Oleh karena itu, kalau bangsa kita ingin memperbaiki perekonomian Indonesia agar bisa berkembang secara maksimal, maka seharusnya perbaiki terlebih dahulu pemahaman pemerintah dan rakyat tentang subsidi, terutama tentang subsidi BBM. Juga kita harus paham bahwa memberikan subsidi itu tidak bisa sembarangan. Kalau pemberiannya tidak tepat, justru akan menimbulkan dampak buruk. Sebaliknya, apabila pemberian subsidi itu tepat maka dampak positifnya akan sangat luas. Dan, pemberian subsidi yang dampak positifnya paling banyak yaitu subsidi BBM, disusul kemudian subsidi listrik, karena kedua subsidi ini mempunyai efek ganda, baik dari sisi produsen maupun sisi konsumennya.
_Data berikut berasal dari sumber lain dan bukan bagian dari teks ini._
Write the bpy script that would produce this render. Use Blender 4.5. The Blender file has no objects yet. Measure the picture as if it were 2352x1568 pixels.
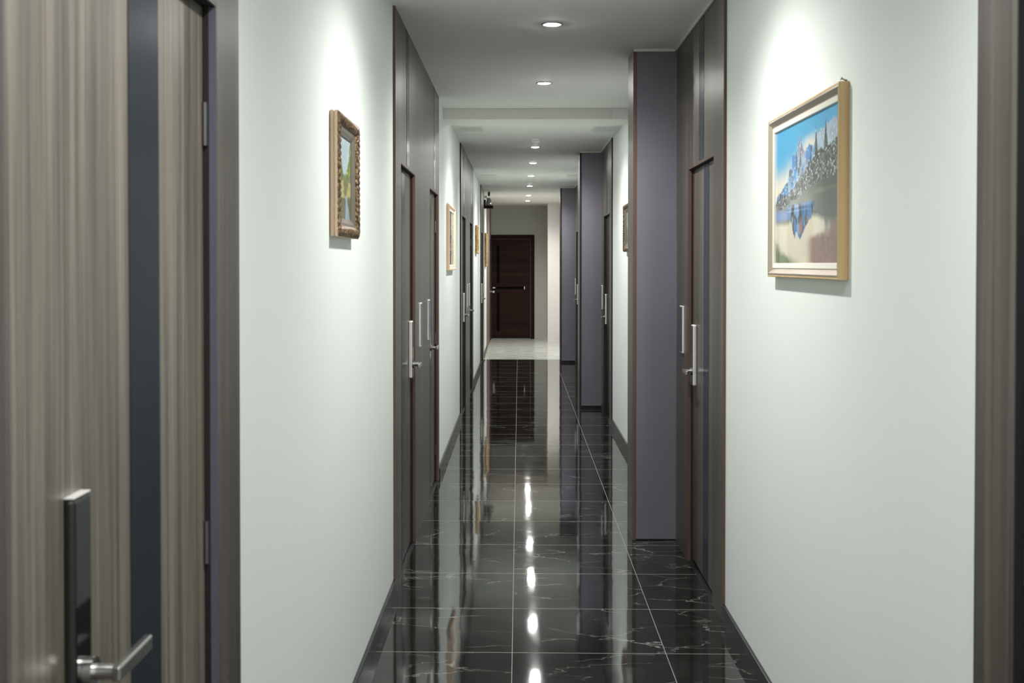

Apabila pengalaman sebelumnya menunjukkan bahwa pemberian subsidi (penurunan harga) BBM tidak serta-merta diikuti dengan penurunan harga-harga produk, itu karena pemerintah tidak paham akan dampak beruntun dari kenaikan harga BBM, yang juga mengakibatkan nilai tukar rupiah jadi melemah. Untuk itu, seharusnya yang dilakukan pemerintah bukan sekedar menurunkan harga BBM sedikit-sedikit tetapi kembalikan harga BBM seperti semula. Di samping itu juga harus bisa mengembalikan nilai tukar rupiah sebagaimana sebelum harga BBM ini dinaikkan. Apabila kedua hal tersebut sudah bisa dilakukan, baru kita berharap harga-harga produk industri juga akan turun.
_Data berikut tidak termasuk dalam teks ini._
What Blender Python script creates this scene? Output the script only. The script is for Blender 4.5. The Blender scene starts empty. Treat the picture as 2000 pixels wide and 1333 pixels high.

Namun, kalau ternyata harga-harga produk tetap tidak mau turun, maka pemerintah boleh marah dan “mengejar” para pengusaha yang nakal itu. Sebaliknya kalau pemerintah bisanya hanya menurunkan harga BBM sedikit saja dan tetap membiarkan rupiahnya melemah, maka jangan salahkan para pengusaha kalau mereka tetap tidak mau menurunkan harga produk-produknya. Karena faktor penentu utama harga produk industri bukan hanya BBM saja, tetapi juga nilai tukar rupiah.
Semoga hal ini bisa memberikan pencerahan!